Part of the debate – in the Senedd at 3:11 pm on 10 July 2018.
Presiding Officer, one of the issues that was raised with us at almost every public event we've done over the last two years has been the issue of local transport. Most people raise issues around local buses rather than the metro system, and I think it's important that we do recognise that, in developing the metro, we are developing and delivering a transport network that does go beyond simply the trains that quite often form the highlights of that. So, we will be ensuring that transport links lie at the heart of what we're doing. When we identified the seven strategic hubs, we identified areas that were accessible by public transport and areas that would be served by the metro in the future so that we do have a spatial and strategic view of where we will be focusing investment in the future, and the metro will form an absolutely essential part of that.
In terms of the issues that the UKIP spokesperson raises on apprenticeships and training, clearly, we will be ensuring that the employability programme that the Minister for Welsh Language and Lifelong Learning has launched is active in the Valleys, and it has a focus on the Valleys. We're also developing a shared apprenticeship model in Merthyr Tydfil that will ensure that we are able to develop and learn the lessons of some of the other projects, such as the Aspire project, based in my own constituency, which will ensure that we have a means of delivering skills, training and apprenticeships that is sustainable and reaches all the different parts of the Valleys, and the different skills required for sustainable jobs in the Valleys.

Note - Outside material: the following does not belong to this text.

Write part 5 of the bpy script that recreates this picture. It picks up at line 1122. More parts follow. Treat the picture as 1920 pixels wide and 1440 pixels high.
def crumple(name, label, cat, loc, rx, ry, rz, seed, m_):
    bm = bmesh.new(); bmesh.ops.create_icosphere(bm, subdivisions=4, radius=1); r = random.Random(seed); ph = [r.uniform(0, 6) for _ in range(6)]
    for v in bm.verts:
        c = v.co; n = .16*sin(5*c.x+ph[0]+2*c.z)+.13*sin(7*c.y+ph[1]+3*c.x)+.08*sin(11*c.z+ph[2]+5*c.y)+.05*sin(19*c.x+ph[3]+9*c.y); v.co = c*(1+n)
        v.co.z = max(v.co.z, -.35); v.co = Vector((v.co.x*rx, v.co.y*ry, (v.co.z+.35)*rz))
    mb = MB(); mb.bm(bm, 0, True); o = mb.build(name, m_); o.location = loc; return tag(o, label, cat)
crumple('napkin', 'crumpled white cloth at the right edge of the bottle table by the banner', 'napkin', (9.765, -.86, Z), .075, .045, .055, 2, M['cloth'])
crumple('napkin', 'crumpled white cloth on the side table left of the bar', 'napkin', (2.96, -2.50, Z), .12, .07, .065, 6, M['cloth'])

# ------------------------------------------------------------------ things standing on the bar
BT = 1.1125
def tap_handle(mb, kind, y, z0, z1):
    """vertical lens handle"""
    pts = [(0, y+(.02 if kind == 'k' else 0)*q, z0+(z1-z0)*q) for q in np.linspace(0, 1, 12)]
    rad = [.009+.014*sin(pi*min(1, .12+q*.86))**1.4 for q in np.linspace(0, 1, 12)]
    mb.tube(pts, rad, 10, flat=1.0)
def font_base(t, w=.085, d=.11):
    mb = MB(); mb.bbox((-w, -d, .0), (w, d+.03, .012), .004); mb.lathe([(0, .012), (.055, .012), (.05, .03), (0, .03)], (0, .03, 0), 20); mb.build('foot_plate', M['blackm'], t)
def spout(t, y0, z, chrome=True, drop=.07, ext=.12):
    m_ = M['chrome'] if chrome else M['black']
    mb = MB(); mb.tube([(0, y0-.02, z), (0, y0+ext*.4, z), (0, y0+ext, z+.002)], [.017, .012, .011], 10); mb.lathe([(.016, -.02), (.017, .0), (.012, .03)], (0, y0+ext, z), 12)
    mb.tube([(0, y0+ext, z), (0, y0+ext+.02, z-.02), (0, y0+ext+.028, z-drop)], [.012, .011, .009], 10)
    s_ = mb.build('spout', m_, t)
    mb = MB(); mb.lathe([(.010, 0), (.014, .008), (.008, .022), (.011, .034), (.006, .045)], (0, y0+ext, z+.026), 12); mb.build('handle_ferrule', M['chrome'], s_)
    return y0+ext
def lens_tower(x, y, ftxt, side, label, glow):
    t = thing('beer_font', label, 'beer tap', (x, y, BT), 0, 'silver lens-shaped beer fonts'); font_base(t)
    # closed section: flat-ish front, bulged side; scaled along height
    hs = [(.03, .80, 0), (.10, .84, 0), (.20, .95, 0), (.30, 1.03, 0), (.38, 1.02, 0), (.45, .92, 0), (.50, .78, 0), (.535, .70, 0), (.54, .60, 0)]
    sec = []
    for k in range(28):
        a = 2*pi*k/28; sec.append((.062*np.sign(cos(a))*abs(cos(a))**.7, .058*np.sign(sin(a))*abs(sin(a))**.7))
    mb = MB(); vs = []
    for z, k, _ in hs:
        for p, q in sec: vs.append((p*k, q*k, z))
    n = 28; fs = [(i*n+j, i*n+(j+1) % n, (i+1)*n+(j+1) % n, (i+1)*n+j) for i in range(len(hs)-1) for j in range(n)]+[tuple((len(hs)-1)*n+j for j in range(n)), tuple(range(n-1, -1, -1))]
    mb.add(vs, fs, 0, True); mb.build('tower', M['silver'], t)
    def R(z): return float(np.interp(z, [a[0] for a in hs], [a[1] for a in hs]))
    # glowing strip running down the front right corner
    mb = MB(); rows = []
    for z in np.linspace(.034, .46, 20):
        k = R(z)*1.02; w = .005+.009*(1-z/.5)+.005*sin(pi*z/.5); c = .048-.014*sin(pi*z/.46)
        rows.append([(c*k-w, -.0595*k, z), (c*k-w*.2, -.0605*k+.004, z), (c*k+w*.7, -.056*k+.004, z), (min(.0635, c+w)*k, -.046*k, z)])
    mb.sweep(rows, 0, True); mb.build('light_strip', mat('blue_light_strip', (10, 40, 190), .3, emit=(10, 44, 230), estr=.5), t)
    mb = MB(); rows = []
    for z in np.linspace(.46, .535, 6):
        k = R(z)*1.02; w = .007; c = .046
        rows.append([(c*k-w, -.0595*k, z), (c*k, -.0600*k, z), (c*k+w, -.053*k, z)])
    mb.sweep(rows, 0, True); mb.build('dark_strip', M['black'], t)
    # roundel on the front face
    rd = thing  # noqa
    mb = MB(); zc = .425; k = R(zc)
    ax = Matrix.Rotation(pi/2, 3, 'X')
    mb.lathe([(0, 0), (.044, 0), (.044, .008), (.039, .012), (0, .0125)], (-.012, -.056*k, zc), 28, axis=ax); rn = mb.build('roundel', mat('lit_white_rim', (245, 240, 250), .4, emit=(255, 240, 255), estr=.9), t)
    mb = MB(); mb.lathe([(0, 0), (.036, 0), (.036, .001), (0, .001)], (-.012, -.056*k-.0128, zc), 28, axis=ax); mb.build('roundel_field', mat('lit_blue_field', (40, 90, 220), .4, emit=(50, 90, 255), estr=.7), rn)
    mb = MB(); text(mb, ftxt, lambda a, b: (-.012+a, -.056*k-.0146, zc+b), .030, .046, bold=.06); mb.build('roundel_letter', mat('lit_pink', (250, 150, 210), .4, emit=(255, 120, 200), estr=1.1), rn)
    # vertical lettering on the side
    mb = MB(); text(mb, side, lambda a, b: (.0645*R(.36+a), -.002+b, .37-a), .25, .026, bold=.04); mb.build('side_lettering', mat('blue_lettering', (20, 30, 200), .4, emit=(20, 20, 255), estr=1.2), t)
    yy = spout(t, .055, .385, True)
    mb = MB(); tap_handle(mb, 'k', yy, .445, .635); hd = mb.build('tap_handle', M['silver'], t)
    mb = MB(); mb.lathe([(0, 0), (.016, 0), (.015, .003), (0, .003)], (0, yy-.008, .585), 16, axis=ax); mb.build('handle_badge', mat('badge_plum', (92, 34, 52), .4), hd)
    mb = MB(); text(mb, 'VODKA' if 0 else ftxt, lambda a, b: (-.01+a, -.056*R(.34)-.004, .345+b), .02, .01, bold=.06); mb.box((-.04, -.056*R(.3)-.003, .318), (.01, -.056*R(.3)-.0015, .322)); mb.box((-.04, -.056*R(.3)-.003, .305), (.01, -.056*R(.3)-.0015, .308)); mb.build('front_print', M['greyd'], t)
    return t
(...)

But can I say that the UKIP spokesperson makes a point of ensuring that local people are involved in the design of all of these different projects and programmes? We have rooted all that we've done in the ambitions that have been shared with us from people in and around the communities of the Valleys. This hasn't simply been co-produced in the way that the Conservative spokesperson has said, but it's been rooted in the ambitions and the visions of people throughout the whole of the Valleys region. We have spent time and we have invested time not simply in talking with people, but listening to what those people have said to us. And one of the key things they've said to us—and the Plaid Cymru spokesperson referred to this in his remarks—has been that all too often expectations have been raised only for those hopes to be dashed. What I want to be able to do through this programme of listening and talking, and by publishing a delivery plan, is to be held to account for the promises that we make, so that people here—Members on all sides of the Chamber here—will be able to hold us to account for what we deliver and what we say we will deliver, the timetables and the targets that we set, but, at the same time, people across the Valleys will be able to hold us to account as well. And I think, in terms of winning and rebuilding trust in politics, that is essential for the future.